Saturday, 6 March 2010

Better qualifications = better advice?

Financial advisers are being pushed to improve their qualifications. Seems a good idea, but will it result in better advice?.

If you have a financial adviser, there’s a fair chance that he or she will be studying for an exam of one kind or another. It isn’t all that long ago that advisers were first required to gain a qualification. It was called the Financial Planning Certificate – FPC – and a lot of advisers made a terrible fuss about having to get it. Believe me, it wasn’t hard.


The bar is about to be raised again, and once again there is an argument along the lines of “I’ve been doing this job for 35 years, and I’ve never had a complaint, so why on earth should I be put through all this?”


Part of me has no sympathy with this view, and wants to tell the old timers to stop watching East Enders and get on with the studying. Another part pauses, and wonders what really makes a good adviser. Then I reflect on some of the ones I came across before I came into the industry, and many I have met since.


They have a problem, which is that the regulator is convinced that they are simple sales people. The regulator clearly thinks that what we consumers buy is financial products. And the regulator is wrong. Some of us buy reassurance. We want to be told that we’re doing the right thing. Some of us buy back our own time. We could do more for ourselves but we are just too busy. Some of us buy convenience.

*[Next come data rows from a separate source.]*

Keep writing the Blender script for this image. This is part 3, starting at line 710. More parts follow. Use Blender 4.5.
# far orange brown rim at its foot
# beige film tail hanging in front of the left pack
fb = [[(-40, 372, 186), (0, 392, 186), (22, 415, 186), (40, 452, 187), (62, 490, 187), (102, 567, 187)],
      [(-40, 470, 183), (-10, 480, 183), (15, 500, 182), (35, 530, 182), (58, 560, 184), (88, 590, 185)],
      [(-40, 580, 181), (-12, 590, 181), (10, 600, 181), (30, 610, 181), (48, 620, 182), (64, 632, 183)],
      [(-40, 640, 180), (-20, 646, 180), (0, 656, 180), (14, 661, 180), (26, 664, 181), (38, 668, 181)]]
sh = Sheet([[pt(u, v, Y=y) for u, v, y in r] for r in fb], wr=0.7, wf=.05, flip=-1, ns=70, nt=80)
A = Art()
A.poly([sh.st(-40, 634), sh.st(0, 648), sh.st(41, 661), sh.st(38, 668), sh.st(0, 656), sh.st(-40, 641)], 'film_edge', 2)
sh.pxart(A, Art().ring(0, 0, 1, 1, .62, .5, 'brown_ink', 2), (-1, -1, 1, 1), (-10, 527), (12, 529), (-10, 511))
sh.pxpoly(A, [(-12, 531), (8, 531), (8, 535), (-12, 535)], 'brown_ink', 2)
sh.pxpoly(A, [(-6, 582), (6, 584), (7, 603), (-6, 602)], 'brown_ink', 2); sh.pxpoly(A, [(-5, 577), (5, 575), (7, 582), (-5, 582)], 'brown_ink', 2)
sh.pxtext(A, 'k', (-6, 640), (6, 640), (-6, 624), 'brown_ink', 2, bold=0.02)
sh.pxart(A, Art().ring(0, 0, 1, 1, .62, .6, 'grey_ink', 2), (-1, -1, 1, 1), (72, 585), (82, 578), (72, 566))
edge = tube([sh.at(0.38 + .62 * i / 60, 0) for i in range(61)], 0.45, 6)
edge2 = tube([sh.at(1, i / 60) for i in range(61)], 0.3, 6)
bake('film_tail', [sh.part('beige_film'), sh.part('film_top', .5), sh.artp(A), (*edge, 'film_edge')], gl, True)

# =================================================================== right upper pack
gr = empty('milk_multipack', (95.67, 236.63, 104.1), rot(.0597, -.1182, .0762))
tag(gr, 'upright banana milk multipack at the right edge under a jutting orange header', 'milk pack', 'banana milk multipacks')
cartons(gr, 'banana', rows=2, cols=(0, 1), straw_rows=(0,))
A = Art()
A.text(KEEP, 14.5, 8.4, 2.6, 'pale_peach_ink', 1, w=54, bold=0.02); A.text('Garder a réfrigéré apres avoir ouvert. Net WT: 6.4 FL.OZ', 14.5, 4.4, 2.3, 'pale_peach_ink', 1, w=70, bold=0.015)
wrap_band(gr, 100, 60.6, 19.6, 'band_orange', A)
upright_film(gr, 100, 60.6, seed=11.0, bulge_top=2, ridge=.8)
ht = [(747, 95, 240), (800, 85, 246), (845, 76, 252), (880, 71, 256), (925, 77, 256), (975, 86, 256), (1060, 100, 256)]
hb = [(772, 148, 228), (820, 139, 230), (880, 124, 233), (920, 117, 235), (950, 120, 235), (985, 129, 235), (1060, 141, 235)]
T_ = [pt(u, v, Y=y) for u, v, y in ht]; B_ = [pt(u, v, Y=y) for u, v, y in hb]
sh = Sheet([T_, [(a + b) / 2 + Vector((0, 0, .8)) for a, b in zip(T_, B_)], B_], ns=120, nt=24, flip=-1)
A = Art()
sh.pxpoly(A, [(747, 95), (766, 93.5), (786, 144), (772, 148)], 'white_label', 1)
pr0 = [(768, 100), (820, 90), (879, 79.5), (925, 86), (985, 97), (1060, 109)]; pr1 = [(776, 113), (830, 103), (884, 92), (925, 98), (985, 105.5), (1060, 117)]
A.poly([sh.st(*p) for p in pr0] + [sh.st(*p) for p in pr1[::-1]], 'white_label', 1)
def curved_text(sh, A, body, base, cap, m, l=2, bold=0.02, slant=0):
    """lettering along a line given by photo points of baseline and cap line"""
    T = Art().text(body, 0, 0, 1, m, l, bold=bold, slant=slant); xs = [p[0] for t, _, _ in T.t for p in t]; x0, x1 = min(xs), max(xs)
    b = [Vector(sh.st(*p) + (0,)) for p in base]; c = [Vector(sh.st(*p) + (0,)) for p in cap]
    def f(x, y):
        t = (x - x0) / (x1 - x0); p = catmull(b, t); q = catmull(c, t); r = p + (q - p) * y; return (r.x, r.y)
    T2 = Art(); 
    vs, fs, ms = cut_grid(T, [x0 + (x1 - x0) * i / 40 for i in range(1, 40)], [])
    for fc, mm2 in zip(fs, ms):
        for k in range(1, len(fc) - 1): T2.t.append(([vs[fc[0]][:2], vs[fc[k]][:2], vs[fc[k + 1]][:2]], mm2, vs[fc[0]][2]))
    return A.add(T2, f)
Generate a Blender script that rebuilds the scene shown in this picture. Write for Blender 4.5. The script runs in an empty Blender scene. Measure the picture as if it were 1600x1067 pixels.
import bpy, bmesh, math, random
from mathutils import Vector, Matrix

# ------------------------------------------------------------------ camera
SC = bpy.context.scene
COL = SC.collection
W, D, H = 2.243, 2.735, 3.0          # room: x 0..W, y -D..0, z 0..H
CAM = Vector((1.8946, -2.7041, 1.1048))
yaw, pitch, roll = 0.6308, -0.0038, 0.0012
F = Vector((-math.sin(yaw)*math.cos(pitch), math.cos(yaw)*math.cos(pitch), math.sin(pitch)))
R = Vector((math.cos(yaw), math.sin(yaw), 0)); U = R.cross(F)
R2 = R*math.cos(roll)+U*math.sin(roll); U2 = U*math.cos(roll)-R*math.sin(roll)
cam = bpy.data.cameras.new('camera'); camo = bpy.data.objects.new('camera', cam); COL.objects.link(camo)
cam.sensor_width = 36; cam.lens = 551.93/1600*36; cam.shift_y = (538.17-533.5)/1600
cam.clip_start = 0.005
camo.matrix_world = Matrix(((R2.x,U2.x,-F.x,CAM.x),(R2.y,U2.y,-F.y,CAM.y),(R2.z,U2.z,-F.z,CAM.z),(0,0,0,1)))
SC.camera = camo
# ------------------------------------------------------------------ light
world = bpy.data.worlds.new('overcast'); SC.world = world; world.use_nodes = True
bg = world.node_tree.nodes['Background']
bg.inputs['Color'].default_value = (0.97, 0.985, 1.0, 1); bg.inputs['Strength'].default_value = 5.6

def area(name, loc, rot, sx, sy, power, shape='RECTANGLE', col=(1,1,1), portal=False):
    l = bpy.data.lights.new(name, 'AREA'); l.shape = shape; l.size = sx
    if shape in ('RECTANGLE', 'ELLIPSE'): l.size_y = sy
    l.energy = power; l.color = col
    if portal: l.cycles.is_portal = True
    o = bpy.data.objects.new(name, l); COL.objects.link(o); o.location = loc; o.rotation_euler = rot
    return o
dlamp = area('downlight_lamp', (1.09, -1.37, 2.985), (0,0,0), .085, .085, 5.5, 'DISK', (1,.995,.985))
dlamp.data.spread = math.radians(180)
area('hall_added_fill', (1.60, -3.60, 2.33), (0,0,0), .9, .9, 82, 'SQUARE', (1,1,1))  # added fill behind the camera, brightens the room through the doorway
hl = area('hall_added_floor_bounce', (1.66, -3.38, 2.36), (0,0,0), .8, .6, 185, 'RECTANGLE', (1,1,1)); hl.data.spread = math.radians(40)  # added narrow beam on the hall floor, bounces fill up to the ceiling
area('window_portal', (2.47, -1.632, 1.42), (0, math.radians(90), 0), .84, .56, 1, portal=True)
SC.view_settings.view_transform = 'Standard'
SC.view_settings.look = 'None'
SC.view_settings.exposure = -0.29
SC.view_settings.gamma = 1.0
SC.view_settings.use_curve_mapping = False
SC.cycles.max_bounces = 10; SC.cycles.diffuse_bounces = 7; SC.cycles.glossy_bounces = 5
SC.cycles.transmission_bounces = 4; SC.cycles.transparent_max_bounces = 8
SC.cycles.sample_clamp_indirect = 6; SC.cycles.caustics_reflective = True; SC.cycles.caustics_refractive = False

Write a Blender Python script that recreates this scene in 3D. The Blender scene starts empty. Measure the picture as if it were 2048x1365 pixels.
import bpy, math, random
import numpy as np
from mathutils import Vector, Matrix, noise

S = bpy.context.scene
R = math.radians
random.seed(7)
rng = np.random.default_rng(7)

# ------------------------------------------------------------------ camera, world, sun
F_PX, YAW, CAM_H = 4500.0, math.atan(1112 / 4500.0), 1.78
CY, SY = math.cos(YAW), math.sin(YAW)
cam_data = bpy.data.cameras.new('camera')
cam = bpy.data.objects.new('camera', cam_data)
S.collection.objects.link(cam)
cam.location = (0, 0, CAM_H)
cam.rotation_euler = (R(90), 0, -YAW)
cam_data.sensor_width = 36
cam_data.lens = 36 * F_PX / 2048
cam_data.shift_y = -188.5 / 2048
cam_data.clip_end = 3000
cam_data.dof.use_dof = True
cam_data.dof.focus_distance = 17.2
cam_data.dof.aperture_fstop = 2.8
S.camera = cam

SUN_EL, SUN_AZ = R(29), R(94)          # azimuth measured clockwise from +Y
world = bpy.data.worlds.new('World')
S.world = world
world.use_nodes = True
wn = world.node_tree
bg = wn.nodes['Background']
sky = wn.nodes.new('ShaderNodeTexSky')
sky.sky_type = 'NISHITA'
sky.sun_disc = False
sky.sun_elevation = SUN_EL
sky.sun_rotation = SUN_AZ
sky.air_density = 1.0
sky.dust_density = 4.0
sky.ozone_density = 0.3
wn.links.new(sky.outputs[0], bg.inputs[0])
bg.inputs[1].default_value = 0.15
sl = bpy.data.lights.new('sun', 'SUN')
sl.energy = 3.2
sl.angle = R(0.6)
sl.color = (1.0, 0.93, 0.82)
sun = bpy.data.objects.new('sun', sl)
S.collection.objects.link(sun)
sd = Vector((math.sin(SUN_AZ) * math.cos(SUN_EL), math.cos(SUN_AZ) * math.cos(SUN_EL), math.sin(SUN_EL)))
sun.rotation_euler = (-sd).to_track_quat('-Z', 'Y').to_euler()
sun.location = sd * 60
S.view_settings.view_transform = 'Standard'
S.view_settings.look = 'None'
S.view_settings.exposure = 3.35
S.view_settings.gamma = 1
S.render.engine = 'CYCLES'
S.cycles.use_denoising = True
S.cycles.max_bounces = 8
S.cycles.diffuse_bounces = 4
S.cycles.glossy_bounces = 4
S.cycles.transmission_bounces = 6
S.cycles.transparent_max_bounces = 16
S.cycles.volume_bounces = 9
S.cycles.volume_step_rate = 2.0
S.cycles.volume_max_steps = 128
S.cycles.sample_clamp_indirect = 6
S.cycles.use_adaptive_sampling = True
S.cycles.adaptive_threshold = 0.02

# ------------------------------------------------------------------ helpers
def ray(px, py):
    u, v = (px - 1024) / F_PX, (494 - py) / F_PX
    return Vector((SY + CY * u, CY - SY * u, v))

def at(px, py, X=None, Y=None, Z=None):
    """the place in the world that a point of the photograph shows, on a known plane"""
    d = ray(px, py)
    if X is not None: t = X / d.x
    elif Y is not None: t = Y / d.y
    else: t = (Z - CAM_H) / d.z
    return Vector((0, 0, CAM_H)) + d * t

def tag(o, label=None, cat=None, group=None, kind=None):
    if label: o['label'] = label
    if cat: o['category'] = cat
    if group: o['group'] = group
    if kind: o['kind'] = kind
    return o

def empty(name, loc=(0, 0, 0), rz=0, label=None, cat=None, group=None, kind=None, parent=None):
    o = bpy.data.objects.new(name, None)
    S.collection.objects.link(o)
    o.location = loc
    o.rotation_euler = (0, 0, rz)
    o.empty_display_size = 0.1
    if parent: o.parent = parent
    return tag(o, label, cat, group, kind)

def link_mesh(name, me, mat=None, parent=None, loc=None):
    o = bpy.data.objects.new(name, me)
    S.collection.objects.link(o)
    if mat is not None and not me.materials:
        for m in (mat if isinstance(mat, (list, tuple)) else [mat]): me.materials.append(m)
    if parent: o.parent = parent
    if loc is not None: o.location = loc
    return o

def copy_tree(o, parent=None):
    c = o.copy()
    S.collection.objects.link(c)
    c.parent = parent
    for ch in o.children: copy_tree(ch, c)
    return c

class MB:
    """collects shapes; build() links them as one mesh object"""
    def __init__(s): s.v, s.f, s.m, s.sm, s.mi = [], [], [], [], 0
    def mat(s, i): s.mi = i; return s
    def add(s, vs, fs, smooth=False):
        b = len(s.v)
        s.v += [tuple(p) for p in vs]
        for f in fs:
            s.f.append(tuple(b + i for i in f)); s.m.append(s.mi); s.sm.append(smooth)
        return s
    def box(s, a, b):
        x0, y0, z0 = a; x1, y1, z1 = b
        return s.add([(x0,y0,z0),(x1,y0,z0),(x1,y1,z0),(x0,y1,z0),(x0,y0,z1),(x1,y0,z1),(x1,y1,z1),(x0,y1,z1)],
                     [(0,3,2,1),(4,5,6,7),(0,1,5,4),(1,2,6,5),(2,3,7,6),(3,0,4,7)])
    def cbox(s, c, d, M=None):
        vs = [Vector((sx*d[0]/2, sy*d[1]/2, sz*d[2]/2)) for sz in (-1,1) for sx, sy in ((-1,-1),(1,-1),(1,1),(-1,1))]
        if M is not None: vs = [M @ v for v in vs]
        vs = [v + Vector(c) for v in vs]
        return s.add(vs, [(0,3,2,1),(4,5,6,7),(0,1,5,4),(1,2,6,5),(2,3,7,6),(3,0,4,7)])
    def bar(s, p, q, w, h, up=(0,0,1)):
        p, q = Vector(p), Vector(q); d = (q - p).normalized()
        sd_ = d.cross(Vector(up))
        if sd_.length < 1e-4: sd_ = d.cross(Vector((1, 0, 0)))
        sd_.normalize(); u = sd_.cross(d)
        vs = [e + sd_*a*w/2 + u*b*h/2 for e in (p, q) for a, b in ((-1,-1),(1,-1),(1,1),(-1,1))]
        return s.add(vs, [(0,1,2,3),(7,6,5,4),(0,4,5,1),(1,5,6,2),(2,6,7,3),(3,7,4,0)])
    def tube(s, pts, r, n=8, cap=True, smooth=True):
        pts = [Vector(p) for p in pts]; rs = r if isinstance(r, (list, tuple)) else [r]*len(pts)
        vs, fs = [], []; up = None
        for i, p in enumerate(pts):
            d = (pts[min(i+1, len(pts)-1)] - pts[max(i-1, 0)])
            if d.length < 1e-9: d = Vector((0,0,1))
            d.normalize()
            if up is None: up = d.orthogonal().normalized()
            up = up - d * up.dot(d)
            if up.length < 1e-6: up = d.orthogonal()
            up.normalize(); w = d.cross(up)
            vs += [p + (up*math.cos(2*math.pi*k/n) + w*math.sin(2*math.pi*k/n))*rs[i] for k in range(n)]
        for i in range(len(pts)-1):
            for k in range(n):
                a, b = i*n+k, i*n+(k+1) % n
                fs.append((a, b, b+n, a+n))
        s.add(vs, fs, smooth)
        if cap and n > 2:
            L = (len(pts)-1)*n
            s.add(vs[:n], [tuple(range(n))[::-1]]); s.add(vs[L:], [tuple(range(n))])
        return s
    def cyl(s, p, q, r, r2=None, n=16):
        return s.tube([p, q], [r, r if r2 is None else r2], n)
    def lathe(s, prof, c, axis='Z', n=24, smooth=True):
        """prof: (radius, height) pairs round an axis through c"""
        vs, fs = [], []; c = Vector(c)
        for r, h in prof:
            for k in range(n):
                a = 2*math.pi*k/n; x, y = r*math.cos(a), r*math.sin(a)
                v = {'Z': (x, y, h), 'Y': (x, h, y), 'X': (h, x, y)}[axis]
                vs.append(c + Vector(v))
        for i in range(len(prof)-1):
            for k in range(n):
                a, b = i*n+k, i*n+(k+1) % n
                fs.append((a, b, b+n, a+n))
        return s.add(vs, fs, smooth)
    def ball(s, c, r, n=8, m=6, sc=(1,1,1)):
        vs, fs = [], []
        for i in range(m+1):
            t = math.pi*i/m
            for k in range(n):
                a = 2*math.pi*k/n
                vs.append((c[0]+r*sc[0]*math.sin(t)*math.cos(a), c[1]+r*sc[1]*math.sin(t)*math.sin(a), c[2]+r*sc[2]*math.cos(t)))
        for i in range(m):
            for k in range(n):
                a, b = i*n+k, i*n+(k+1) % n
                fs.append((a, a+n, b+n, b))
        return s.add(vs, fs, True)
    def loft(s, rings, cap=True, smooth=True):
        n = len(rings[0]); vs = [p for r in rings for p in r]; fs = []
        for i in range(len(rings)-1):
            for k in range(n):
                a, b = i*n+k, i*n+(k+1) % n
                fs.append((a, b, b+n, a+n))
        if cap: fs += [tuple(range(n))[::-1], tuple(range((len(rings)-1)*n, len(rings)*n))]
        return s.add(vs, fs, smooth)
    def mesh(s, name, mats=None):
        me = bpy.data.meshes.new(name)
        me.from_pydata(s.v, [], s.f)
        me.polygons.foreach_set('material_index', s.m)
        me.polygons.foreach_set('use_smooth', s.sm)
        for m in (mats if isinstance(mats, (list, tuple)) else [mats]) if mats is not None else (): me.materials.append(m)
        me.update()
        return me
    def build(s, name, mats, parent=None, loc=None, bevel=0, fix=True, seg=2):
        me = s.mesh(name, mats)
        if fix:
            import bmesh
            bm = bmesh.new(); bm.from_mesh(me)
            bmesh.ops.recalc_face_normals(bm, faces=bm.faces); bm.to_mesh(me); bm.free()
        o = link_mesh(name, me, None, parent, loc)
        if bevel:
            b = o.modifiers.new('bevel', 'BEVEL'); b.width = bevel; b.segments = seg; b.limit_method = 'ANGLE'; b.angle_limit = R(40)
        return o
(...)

We like someone else to keep an eye on things, pull it all together and, from time to time, to tell us where we stand. Some of us buy status. We actually like our neighbours to know that the chap who turned up the other night in the Jag was our financial adviser.


So the first thing an adviser ought to be thinking about when he or she meets us for the first time is what it is that we really want to buy. A good adviser has two eyes, two ears and one gob and if he uses them in that proportion he won’t go far wrong.


But the adviser’s head is full of rules and regulations that are about him, not about us. I can count on the fingers of one hand the number of good listeners I have come across among hundreds, if not thousands, of financial advisers.


So are we all going to get better advice when the person selling us a straightforward ISA has passed all the exams? Personally, I doubt it. Most of the people in the banks and insurance companies that brought the world to its knees last year were brilliant. Most had PhDs from the best schools. They lacked a couple of things that good financial advisers need, that must be learned, can’t be taught, and can’t be tested in an exam room. Common sense and common humanity.


Spare a thought for your adviser and his or her struggles with the studies, but if you’ve a choice between a qualified and a highly qualified adviser, choose the one you think is most interested in you.